4. Ill-fated steeds -- The Charge of the Light Brigade (1936) In spite of what history books and Iron Maiden might have taught us about the Battle of Balaclava, it isn't any "burst of rounds" taking out these mounts, but a little device called a "running W" that yanks the forelegs back to provide a more realistic tumble. Oh, the horse-manity.



3. The leader of the Brombies -- The Man From Snowy River (1982) Actually, this guy was pretty bad-ass. He led a gang, kidnapped (or rescued, depending on how PETA-centric your perspective is) other horses, and was kill-crazy for the Craig family in an interspecies manner not seen since great white sharks united to eliminate the Brody clan.



2. "Midnight" -- Hooper (1978) He doesn't get a lot of screen time, but Burt Reynolds' character's horse has one defining moment that everybody in the audience can get behind: taking a dump in Jan Michael Vincent's convertible.

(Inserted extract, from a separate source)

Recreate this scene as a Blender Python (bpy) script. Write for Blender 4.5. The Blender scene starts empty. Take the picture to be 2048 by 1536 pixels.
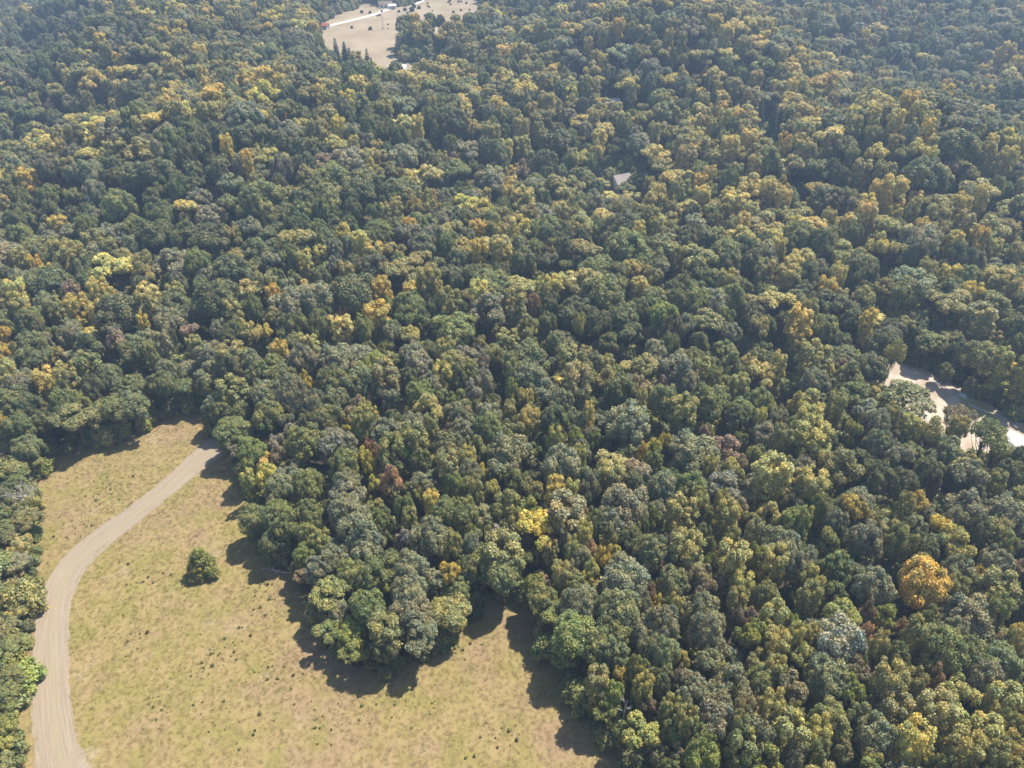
import bpy, math, random
import numpy as np
from mathutils import Vector

R = math.radians
scene = bpy.context.scene
col = scene.collection

# ------------------------------------------------------------------ camera, sky, sun, exposure
PITCH, CAM_H, FPX = R(35.0), 118.0, 1420.0
cam_data = bpy.data.cameras.new("camera")
cam_data.sensor_width = 36.0
cam_data.lens = 36.0 * FPX / 2048.0
cam_data.clip_start, cam_data.clip_end = 1.0, 9000.0
cam = bpy.data.objects.new("camera", cam_data)
cam.location = (0, 0, CAM_H)
cam.rotation_euler = (R(90) - PITCH, 0, 0)
col.objects.link(cam)
scene.camera = cam

SUN_EL, SUN_AZ = R(61), R(50)          # azimuth measured from the view direction (+Y) towards +X
world = bpy.data.worlds.new("World")
scene.world = world
world.use_nodes = True
wn = world.node_tree.nodes
sky = wn.new("ShaderNodeTexSky")
sky.sky_type = 'NISHITA'
sky.sun_disc = False
sky.sun_elevation, sky.sun_rotation = SUN_EL, SUN_AZ
bg = wn["Background"]
bg.inputs["Strength"].default_value = 0.09
world.node_tree.links.new(sky.outputs[0], bg.inputs[0])

sl = bpy.data.lights.new("sun", 'SUN')
sl.energy, sl.angle, sl.color = 4.8, R(0.53), (1.0, 0.93, 0.82)
sun = bpy.data.objects.new("sun", sl)
sdir = Vector((math.sin(SUN_AZ) * math.cos(SUN_EL), math.cos(SUN_AZ) * math.cos(SUN_EL), math.sin(SUN_EL)))
sun.rotation_euler = sdir.to_track_quat('Z', 'Y').to_euler()
sun.location = sdir * 400
col.objects.link(sun)

scene.view_settings.view_transform = 'Standard'
scene.view_settings.look = 'None'
scene.view_settings.exposure = 0.84
scene.view_settings.gamma = 1.0
scene.render.engine = 'CYCLES'
scene.cycles.max_bounces = 5
scene.cycles.diffuse_bounces = 3
scene.cycles.transmission_bounces = 3
scene.cycles.glossy_bounces = 2
scene.cycles.volume_bounces = 0

rng = np.random.default_rng(7)
random.seed(7)

# ------------------------------------------------------------------ terrain and the mapping between photograph and ground
def sstep(a, b, x):
    t = np.clip((np.asarray(x, float) - a) / (b - a), 0, 1)
    return t * t * (3 - 2 * t)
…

There's no clip out there, so you'll just have to take my word for it and enjoy the Palomino Club fight:



1. "Trooper" -- Animal House (1978) The list's true tragic figure occupies the top spot. Thanks to nothing more than his association with the loathsome Omegas, Trooper (visible for a few seconds in this trailer) is pelted with golf balls, harassed by the inept Flounder, and "accidentally" killed in the commission of a prank. If not for a weak heart, he might have finally snapped and stomped in Neidermeyer's head, thus saving his troops the trouble of fragging him later.